My African-American friends, neighbors, and fellow citizens have taught me, through actions more than words, what it means to stay faithful to a righteous cause for years, generations, without giving up the fight for justice. In that long, long, journey, there have been and there will be many trade-offs on behalf of some measure of success, however partial. For future progress to happen on the concerns I personally care about the most – the struggles for racial justice, economic justice, peace, human rights, and protection of the environment – prices will be paid, and all we can hope for is that they are considered ones, worthwhile ones, imperfect but moving-forward ones.
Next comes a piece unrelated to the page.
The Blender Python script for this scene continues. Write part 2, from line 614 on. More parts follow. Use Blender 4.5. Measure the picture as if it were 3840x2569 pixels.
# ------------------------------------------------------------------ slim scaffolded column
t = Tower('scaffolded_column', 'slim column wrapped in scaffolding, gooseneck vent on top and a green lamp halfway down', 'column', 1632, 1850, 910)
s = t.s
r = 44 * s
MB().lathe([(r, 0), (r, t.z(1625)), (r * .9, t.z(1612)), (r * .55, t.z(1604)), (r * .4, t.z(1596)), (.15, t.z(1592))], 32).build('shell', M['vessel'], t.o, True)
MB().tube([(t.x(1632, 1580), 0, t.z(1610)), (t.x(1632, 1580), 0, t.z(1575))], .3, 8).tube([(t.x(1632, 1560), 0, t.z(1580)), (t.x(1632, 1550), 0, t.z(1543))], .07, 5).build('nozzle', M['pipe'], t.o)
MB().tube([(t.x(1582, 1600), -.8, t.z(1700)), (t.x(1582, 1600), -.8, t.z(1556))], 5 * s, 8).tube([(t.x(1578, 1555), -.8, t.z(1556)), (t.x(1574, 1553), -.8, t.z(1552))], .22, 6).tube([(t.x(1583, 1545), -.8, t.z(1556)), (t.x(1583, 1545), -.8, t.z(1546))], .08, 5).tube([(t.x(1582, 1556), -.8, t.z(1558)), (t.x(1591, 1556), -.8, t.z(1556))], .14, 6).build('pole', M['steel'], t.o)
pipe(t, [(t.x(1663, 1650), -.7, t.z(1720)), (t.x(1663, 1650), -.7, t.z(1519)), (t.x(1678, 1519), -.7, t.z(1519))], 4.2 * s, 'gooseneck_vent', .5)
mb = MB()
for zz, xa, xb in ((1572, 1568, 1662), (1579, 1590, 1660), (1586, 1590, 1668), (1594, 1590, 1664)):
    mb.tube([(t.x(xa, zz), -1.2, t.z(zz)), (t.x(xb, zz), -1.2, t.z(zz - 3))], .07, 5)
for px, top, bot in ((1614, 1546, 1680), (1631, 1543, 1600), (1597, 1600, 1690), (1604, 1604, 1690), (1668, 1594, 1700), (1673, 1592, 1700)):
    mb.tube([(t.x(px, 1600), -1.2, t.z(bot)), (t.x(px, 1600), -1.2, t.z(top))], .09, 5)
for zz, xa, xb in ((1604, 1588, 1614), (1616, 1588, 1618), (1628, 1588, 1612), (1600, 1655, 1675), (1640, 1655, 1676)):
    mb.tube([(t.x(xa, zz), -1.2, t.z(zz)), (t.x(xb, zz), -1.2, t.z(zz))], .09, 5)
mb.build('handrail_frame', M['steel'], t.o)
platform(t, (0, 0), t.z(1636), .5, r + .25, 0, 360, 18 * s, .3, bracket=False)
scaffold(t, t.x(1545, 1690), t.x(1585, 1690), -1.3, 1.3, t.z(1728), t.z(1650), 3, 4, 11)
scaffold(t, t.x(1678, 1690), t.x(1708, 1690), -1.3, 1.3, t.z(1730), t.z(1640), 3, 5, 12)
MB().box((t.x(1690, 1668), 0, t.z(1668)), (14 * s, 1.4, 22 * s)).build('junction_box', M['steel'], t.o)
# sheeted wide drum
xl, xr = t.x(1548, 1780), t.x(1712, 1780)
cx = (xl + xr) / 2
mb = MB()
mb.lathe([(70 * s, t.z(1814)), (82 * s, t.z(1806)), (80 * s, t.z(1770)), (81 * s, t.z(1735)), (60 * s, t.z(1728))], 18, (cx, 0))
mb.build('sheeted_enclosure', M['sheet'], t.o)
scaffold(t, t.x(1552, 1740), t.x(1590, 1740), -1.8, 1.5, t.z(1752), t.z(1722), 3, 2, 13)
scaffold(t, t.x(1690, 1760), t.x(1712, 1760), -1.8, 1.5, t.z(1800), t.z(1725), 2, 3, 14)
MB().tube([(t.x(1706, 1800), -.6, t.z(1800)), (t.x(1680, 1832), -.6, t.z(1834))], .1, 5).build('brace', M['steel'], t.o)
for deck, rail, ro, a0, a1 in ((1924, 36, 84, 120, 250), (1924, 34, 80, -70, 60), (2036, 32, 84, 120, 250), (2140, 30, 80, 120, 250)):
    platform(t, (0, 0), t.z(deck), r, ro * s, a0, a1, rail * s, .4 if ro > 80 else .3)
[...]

I’m resigned to the fact that it will take time; it might look like “two steps forward, one step back,” but hopefully not the reverse.
Here is where I land, after these ruminations, on the question of whether everyone has a price: I think that all of us, as individuals and as political actors, are vulnerable to the temptation to pay a price we should not pay, for a compromise we should not make. To my regret, I know there are times when my, and our, good intentions fail us and we give in to temptation. I hope such times are few, and that in the main, we can stay vigilant, making the tradeoffs that can be authentically agreed without sacrificing the bedrock of our integrity or truth.
No one can make that call for us. I will have to keep praying that the politicians who have the responsibility for decisions that impact my world, when push comes to shove, will have the courage to make imperfect, defining decisions, resisting personal corruption and seeking the greater good as they see it.